CEO Mr. Hsu said the company was eager to shift focus to higher-margin products whenever feasible.
“We are aiming to selectively expand the production scale of downstream modules according to market conditions, gradually shifting to a strategic business model of ‘golden cup’ vertical integration from an ‘inverted pyramid’ model.
“We believe this will consolidate our current leading position in the market and further sharpen our corporate competitive edge in order to provide our shareholders with steadily growing performance.”
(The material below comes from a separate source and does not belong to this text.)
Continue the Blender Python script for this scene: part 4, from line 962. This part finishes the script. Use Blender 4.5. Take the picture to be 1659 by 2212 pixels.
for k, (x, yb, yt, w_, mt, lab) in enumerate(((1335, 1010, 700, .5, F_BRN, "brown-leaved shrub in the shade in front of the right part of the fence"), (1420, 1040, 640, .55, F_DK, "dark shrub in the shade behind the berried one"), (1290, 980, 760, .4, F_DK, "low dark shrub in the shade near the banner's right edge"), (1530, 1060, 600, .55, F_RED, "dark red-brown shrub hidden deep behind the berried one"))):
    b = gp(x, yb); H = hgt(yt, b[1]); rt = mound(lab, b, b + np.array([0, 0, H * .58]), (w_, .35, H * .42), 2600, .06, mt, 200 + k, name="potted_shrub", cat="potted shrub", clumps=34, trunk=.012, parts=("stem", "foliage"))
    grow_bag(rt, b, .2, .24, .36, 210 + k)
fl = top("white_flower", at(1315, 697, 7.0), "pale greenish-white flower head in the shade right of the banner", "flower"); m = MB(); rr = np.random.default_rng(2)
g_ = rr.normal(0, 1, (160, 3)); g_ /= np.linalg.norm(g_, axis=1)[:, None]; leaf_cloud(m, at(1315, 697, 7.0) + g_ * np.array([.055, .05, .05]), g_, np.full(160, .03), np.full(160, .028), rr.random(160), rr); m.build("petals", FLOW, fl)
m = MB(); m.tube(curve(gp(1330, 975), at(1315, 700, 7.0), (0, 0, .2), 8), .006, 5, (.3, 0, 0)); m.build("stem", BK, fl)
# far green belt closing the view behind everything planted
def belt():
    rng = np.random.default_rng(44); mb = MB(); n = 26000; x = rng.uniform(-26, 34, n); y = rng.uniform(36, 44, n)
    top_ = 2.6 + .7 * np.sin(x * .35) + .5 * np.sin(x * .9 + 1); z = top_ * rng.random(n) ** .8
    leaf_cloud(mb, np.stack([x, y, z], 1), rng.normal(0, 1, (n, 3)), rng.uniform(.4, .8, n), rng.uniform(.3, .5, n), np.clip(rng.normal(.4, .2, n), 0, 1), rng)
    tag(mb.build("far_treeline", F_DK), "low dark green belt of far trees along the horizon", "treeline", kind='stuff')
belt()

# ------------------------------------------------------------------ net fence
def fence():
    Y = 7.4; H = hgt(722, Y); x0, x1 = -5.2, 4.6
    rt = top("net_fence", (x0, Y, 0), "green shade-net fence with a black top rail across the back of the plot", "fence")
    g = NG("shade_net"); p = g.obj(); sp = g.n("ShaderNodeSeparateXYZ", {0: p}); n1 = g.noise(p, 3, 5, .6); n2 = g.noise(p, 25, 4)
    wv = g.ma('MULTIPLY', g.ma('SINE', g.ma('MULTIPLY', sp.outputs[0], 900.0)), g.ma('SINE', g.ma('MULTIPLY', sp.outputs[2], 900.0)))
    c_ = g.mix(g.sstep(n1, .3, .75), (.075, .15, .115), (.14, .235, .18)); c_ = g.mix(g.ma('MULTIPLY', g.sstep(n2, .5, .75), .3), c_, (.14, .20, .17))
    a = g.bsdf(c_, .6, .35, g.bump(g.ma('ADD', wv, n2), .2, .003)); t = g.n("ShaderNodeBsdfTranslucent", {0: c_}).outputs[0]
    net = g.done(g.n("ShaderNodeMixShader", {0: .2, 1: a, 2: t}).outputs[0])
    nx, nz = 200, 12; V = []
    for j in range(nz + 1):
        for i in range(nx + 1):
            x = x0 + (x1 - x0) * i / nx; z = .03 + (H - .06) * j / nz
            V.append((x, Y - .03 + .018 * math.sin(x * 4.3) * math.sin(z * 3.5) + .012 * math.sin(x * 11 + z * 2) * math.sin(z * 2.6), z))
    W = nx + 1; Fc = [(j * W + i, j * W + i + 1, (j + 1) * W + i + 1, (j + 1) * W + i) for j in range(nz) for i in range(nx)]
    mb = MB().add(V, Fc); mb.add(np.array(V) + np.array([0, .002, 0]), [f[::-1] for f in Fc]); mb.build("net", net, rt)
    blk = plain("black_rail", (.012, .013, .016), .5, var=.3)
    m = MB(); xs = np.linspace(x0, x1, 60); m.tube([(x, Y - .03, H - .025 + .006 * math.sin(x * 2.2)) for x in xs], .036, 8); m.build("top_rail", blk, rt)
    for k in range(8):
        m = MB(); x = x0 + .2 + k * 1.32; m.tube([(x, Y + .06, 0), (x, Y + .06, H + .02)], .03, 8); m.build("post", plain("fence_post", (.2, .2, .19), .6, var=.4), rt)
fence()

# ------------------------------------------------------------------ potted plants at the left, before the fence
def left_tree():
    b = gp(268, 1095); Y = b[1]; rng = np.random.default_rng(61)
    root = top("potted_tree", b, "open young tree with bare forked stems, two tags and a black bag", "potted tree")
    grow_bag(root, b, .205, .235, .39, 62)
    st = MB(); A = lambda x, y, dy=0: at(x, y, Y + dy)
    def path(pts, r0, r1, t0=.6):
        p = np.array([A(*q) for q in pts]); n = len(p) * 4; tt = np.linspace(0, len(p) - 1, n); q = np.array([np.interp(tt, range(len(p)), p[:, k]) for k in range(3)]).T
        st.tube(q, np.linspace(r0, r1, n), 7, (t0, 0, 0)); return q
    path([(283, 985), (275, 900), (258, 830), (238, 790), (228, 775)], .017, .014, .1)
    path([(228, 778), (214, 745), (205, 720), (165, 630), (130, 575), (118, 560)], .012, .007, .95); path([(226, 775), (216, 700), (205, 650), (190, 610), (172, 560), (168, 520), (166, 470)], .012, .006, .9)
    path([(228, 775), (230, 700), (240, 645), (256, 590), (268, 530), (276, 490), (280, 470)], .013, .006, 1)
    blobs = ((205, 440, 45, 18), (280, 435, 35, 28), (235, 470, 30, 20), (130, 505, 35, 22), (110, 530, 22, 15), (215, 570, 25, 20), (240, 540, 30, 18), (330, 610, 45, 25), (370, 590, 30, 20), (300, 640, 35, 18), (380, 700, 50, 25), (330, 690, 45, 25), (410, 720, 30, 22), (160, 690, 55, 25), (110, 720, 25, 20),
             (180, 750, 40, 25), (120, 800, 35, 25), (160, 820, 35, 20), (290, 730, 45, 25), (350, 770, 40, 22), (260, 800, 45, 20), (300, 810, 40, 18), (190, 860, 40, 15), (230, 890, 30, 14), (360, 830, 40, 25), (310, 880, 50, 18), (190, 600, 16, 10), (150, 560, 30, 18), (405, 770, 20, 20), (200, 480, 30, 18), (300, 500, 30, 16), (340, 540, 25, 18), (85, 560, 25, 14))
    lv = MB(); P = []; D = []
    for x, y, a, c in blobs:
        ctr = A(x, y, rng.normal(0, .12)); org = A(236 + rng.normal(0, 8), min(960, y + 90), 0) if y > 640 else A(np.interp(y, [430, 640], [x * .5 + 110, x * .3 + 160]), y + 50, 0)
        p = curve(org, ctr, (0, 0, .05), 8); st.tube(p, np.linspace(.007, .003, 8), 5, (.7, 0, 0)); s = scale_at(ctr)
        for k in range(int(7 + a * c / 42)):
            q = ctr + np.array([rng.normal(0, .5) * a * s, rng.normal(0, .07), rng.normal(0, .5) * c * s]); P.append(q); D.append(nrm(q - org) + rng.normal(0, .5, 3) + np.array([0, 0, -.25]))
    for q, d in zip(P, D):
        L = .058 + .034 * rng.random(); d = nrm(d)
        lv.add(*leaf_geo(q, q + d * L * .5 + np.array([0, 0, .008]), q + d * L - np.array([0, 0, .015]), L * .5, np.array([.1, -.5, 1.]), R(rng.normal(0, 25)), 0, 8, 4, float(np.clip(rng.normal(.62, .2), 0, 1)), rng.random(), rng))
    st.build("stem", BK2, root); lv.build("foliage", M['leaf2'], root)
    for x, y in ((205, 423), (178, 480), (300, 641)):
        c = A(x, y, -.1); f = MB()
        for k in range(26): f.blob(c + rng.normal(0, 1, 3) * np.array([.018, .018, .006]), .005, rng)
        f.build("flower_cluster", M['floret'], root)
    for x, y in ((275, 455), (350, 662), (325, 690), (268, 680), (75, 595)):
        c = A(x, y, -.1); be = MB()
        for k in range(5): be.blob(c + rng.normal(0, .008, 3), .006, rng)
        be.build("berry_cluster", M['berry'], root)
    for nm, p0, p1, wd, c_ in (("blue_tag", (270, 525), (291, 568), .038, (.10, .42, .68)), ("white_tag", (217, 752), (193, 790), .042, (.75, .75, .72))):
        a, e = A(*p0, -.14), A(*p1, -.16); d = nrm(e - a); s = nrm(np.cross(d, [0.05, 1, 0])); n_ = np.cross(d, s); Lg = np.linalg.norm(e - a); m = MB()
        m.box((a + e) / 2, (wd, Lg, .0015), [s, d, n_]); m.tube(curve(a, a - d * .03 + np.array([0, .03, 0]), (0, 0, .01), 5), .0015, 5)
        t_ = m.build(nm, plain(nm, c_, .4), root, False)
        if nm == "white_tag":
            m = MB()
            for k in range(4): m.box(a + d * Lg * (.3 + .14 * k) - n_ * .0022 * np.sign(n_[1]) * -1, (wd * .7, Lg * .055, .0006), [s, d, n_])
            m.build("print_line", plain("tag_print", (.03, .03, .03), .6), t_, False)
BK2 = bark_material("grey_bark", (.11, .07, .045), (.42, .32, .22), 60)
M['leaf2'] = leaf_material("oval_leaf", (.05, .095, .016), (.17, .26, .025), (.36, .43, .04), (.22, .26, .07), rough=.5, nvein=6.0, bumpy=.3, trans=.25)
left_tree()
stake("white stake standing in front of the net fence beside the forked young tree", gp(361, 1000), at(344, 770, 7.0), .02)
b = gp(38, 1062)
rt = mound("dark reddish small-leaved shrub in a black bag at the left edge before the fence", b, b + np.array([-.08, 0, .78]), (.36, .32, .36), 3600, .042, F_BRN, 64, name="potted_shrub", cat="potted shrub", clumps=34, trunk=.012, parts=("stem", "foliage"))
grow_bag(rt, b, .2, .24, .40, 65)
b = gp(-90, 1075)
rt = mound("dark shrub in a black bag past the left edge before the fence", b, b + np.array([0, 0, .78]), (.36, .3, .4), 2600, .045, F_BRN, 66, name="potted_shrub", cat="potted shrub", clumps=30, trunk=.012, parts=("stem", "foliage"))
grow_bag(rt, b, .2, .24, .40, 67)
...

Solargiga Chairman Tan Wen Hua was also very sanguine on Solargiga’s prospects down the road – both due to the intrinsic merits of the Hong Kong-listed firm as well as assurances of continued government support.
“Renewable energy is a key component of the current 12th Five-year Plan, with solar power being one of the most promising sectors within this field,” Mr. Tan said.
He also added that Solargiga, having listed in Hong Kong in 2008 and selling TDRs in Taiwan since 2009, was a major established player in the solar power industry, and local firms wanting to challenge its supremacy would find the task very daunting.
“We are on the cusp of a major consolidation of the PRC solar sector. It is becoming very difficult for new competitors to enter this field as entry barriers are very prohibitive given the high technical barriers and economies of scale needed.”
And M&A-based growth was becoming a more common expansion strategy for Solargiga, especially after the firm acquired solar cell maker Sino Light Investment Ltd last year, which added 33.4% to Solargiga’s total solar cell external shipment volume post-acquisition.
Through the purchase of Sino Light, Solargiga management said it was now better able to connect the upstream and downstream businesses within the group to attain greater synergy.
And despite the write off last year due to declining prices for polysilicon inventories and end-products, he was upbeat on the future.
“Sector consolidation will bring more price support and we expect more stability for raw material and end-product sales going forward. Therefore, we expect our margins to improve under these expected conditions,” Mr. Tan added.
And the firm was not shy about aiming high regarding its ultimate goal.
“Solargiga aspires to be the world’s largest monocrystalline silicon solar ingot and wafer maker.”